We know that educator-driven design matters in edtech. How do you prioritize educators in your product development?

The challenge all software designers face is understanding what underlying problem the educator is trying to solve. Instead of just taking feedback at face value, we ask follow-up questions to truly understand the underlying need, then design a solution and get more feedback. It’s an iterative process, part art and part science. Obviously, I had some advantages as a teacher when I first started designing a gradebook.

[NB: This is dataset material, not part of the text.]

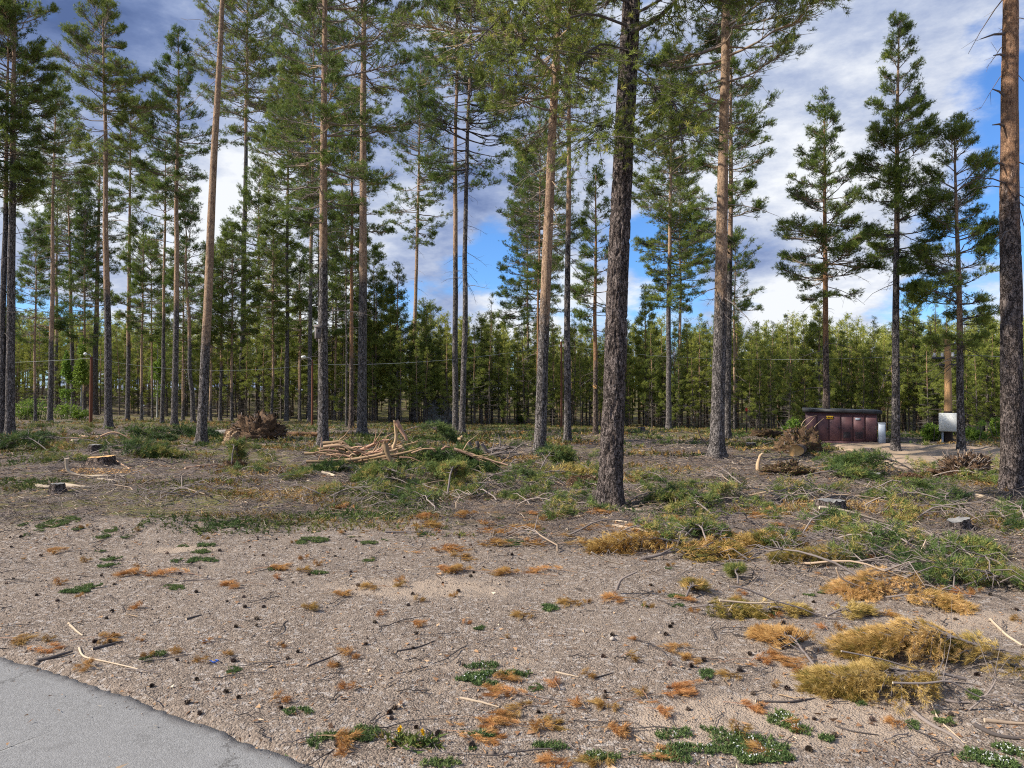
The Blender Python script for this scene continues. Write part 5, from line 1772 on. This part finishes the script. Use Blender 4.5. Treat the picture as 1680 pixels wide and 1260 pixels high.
# rust-coloured sprigs
protoO = [bough(L_, ns_, nt_, .050, 14, 'orange', wide=.5, hump=.03, seed=700 + k, wd=.055, name='rusty_sprig', lab='x', cat='pine sprig', group="rusty needle sprigs scattered on the gravel", fat=.012, stem_r=.004, stint=.3, bare=.05)
          for k, (L_, ns_, nt_) in enumerate([(.34, 9, 90), (.22, 7, 60), (.16, 5, 40), (.45, 12, 130), (.28, 8, 80), (.12, 4, 26)])]
useo = set()
ORG = [(590, 840, 3, "golden-rust sprig at the gravel's back edge left of centre"), (735, 850, 3, "rusty sprig, left one of the row at the gravel's back edge"), (800, 845, 3, "rusty sprig in the middle of the row at the gravel's back edge"), (885, 850, 3, "broad rusty sprig left of the nearest pine"), (945, 846, 3, "rusty sprig touching the nearest pine's left foot"),
       (1005, 868, 3, "rusty sprig just before the nearest pine"), (1020, 885, 3, "rusty sprig below the nearest pine, half under an olive one"), (730, 918, 4, "rusty tuft upper left of the long central sprigs"), (715, 935, 1, "small rusty tuft left of the long central sprigs"), (790, 940, 3, "long rusty sprig in the central gravel, left of a pair"), (870, 945, 3, "long rusty sprig in the central gravel, right of a pair"),
       (910, 940, 0, "short rusty sprig at the right end of the central pair"), (935, 895, 0, "rusty tuft between the nearest pine and the central pair"), (250, 947, 3, "rusty sprig crossed by a thin twig on the left gravel"), (295, 945, 0, "smaller sprig touching the twig-crossed one"), (408, 962, 4, "rusty sprig in a scatter of cones, left of centre"), (545, 977, 1, "small rusty sprig alone on the centre-left gravel"), (440, 935, 1, "pale rusty sprig beside a green tuft"),
       (78, 905, 1, "small rusty sprig near the left edge, on the gravel hump"), (148, 1052, 4, "upright rusty sprig at the path edge at left"), (20, 1052, 1, "rusty tuft at the far left edge by the path"), (60, 1065, 0, "rusty tuft beside the path at far left"), (850, 1145, 0, "fan-shaped rusty sprig in the lower centre"), (760, 1180, 3, "long rusty sprig in the lower centre, leftmost of its cluster"), (868, 1165, 0, "rusty sprig below the fan-shaped one"),
       (880, 1190, 4, "curly rusty sprig lowest in the central cluster"), (840, 1195, 0, "rusty sprig between the long and the curly one"), (815, 1118, 1, "rusty sprig lying on the green mat with white flowers"), (790, 1132, 1, "rusty sprig at the lower edge of the flowery mat"), (768, 1208, 0, "dark red-brown sprig on a small green mat in the lower centre"), (1065, 1145, 3, "wide rusty sprig right of the lower central cluster"), (1020, 1155, 4, "rusty sprig touching the wide one on its left"),
       (1125, 1068, 0, "rusty sprig, highest in the column right of centre"), (1160, 1085, 4, "rusty sprig in the column right of centre, second from the top"), (1150, 1128, 0, "rusty sprig in the column right of centre, lowest"), (1225, 1085, 3, "dark rusty sprig left of the rusty golden bough"), (1210, 1110, 1, "rusty tuft under the dark rusty sprig"), (1000, 1242, 4, "rusty sprig at the bottom edge, centre right"), (930, 1250, 1, "rusty sprig cut by the bottom edge of the photo"), (1060, 1243, 0, "rusty sprig lying in the lower green mat"),
       (1265, 1235, 1, "lone rusty sprig on the lower sand"), (1215, 1160, 1, "small rusty sprig on the sand left of the dark double twig"), (1025, 985, 1, "small golden sprig on the central gravel"), (950, 990, 1, "faint golden sprig beside a green tuft"), (1110, 985, 1, "small rusty sprig left of the olive bough"), (870, 1010, 1, "tiny golden sprig on the central gravel"), (620, 965, 1, "tiny rusty sprig on the centre gravel"), (1440, 1012, 1, "small rusty sprig under the golden bough's tip"), (1330, 1090, 0, "golden sprig below the rusty golden bough")]
for (u, v, k, lab) in ORG:
    p = px(u, v)
    s_ = float(np.clip(p[1] / 5.2, .8, 1.5)) * g.uniform(.72, .92)
    s_ = (s_ * 1.15, s_, s_ * .6)
    put(protoO[k], p, g.uniform(-.5, .5) + (PI if g.random() < .5 else 0), s_, useo, lab)
for _ in range(46):
    p = px(g.uniform(640, 1330), g.uniform(836, 905))
    s_ = g.uniform(.9, 1.5)
    put(protoO[int(g.integers(0, 5))], p, g.uniform(-.4, .4), (s_ * 1.2, s_, s_ * .6), useo, "rusty needle sprig among litter at the gravel's back edge, middle and right")
for _ in range(110):
    u, v = g.uniform(-40, 1700), 850 + 400 * g.random() ** 1.2
    p = px(u, v)
    if edge_d(p[0], p[1]) < .1:
        continue
    put(protoO[int(g.choice([5, 5, 5, 2, 1]))], p, g.uniform(0, 6.28), g.uniform(.35, .75), useo, "tiny rusty needle cluster lying on the gravel")

# green slash boughs strewn over the clearing
protoG = [bough(L_, 16, nt_, .075, 9, 'cutgreen', wide=.45, hump=.15, tshift=[-.15, .1, 0, .3, -.05, .2][k], seed=800 + k, wd=.10, lab='x', group="cut green pine boughs strewn over the cleared ground", fat=.03, stem_r=.011, stint=.6, bare=.2) for k, (L_, nt_) in
          enumerate([(.9, 170), (.7, 130), (1.1, 200), (.6, 120), (.8, 140), (1.0, 160)])]
protoB = [bough(L_, 15, 1, .06, 3, 'yellow', wide=.6, hump=.14, seed=850 + k, lab='x', name='bare_branch', cat='branch', group="bare cut branches strewn over the cleared ground", stem_r=.011, stint=[.72, .58, .4][k], bare=.1) for k, L_ in enumerate([1.2, .9, 1.0])]
for p_ in protoB:
    for ch in list(p_.children):
        if ch.name.startswith('needles'):
            bpy.data.objects.remove(ch)
useg = set()
CLEAR = [(*px(u_, v_)[:2], r_) for (u_, v_, r_) in ((1363, 838, .55), (1572, 868, .5), (1425, 786, .6), (1000, 832, .45), (1662, 804, .4), (94, 808, .6), (167, 765, .9))]


def blocked(p):
    return any(abs(p[0] - a) < r_ and -1.5 < p[1] - b_ < .4 for a, b_, r_ in CLEAR)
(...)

We sometimes get mixed feedback from educators, so we look for where they overlap. Often, people want what they are already familiar with as well. Edtech designers have to look more long term. We have to decide which improvements will benefit most schools and users.

As schools adopt more edtech, it has left teachers having to learn more apps. Each app by itself might not be a big deal, but teachers can feel overwhelmed. That’s why the evolution is to integrate, have single sign-on and make these things seamless. We have the ability to make teachers’ lives easier and less stressful this way. If we did not evolve, teachers, students and parents would be spending more time learning apps vs. actually learning content or communicating. Ultimately, we can make all these things easier and way more efficient. It’s about improving people’s lives and their productivity.


Learn why Jupiter’s integrated solutions are loved by teachers, students and parents alike.


What makes an edtech product easy to adopt?

First and foremost, it has to be web-based. That is universal now, but that was not the case when we started. Fortunately, we were ahead of the curve.

Secondly, it’s about integration. Schools prefer as few systems as possible, but they also have to balance that with which apps are best for which users. For example, the app that’s best for the school nurse might not be best for the teachers. That’s when schools choose best-in-class, and we make that integration possible.

My personal obsession is ease of use. Some systems require a lot of training, but many users figure out Jupiter without training. That is a testament to the design. Once you know how to navigate one part of our system, you can navigate the rest of it. Our all-in-one approach makes it easier to use.

We continually ask ourselves how a teacher can do a common task with fewer steps. The more clicks and screens required, the more time it takes, and the more learning suffers. We use data to study the number of clicks for particular tasks. We work to make those fewer and the work easier. We pride ourselves on our ease of use, efficiency and being intuitive for the user.

Of course, we offer everyone a free trial. Sometimes, we find schools who try to make a decision based only on the sales presentations, but that can give a false sense of how easy it is. We always recommend they take all systems out for a test drive to see firsthand how intuitive they are. That’s where they truly appreciate the difference Jupiter offers.

What’s on the horizon for Jupiter?

Naturally, we will keep evolving. We just recently launched improvements for automatic scheduling in the SIS. We are actually hitting feature completeness. We have incorporated many spaces in this arena that were traditionally different apps: SIS, LMS, gradebook, online registration/enrollment, online payments, communication and feedback, test analytics and even being able to annotate PDFs. Now, we’re trying to raise awareness so more schools know about our powerful, integrated and intuitive system.